GBM Blog

Community In A Comfort Zone

June 10, 2014 - 03:15PM
Published by Communications

Mt Elgon from Mbale, UgandaApproaching Mt Elgon sent constant shivers down our spines as we discussed ancient folk tales of the Bagisu tribe who according to the tales were cannibals. This was confirmed by Annette, our guide and natural resources manager working in the area who told us that, that indeed this used to happen many years ago. She however assured us that we would be safe since that practice ended hundreds of years ago.

Overlooking Mbale town and dark green country side is the Mt Elgon the magnificent rocky mountain covered with vegetation shades the villages from morning sun.  Numerous springs like white tears can be spotted oozing from Mountain and running down the mountain to water countless homesteads below.  Small streams run through the villages and join together to big rivers the drain in to Lake Victoria.

Landslide Prone Hills around Mbale , Manafwa and Bududa regions

For inhabitants of the slopes of the mountain, nature has provided with seemingly unlimited source of water. Rainfall is abundant and the soils are very fertile. This has enabled local people to be food sufficient for generations.
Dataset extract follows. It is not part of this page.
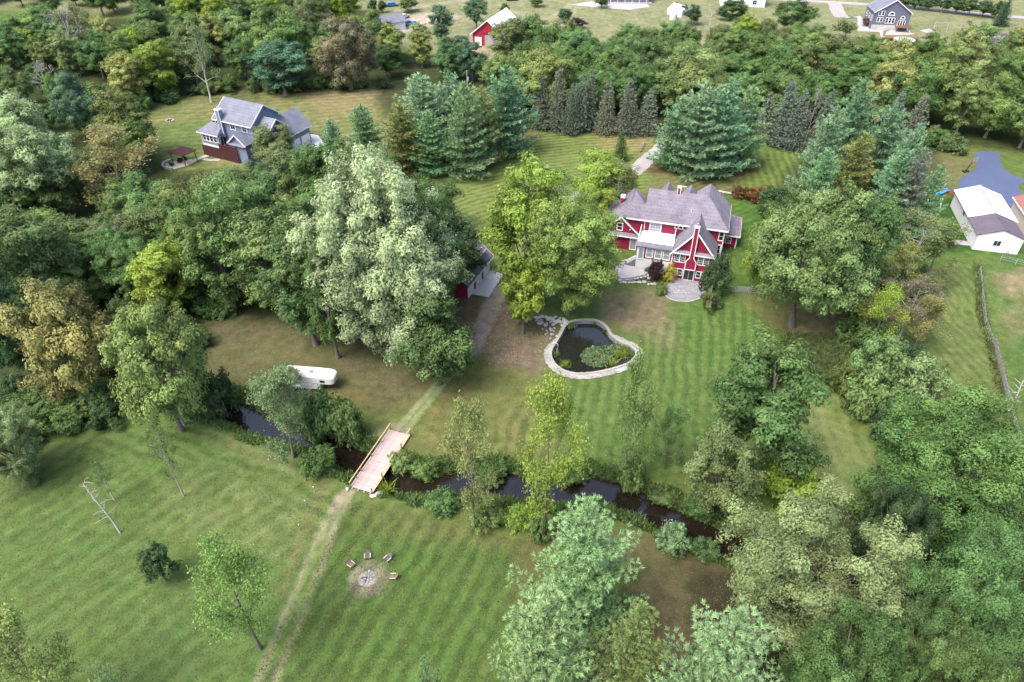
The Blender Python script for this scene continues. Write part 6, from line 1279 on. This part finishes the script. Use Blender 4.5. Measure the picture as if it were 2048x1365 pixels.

Almost all crops grow hear such as Maize sorghum, potatoes, arrowroots millet, groundnuts, cassava, fruits and most notably Bananas. Everywhere you turn was bananas and more bananas. In the valleys, in the hills and the plains,

With countless streams and springs, almost all homesteads lack  have water storage facilities as they do not see any need to store water. Farms are unprotected and soil erosion is rampant. The big rivers are red with silt and from far you cannot differentiate rivers from murram roads.

Landslides are annual events and even in dry season, cracks are evident to signify future catastrophes. This is due to heavy rainfall that the area receives coupled with steep slopes of more than 60dgrees gradient and poor land use management practices of the local people. This was evident of several disaster management and response programmes in the area by NGOs.

The local assumption of infinite sources of water has penetrated in to their culture. In the community, drinking rain water is a taboo. People do not harvest rain water and homesteads do not have water harvesting technologies. 

Although the area is endowed with many resources, lack of awareness on better Natural resources management will lead to gradual transition to an inhabitable area in the future.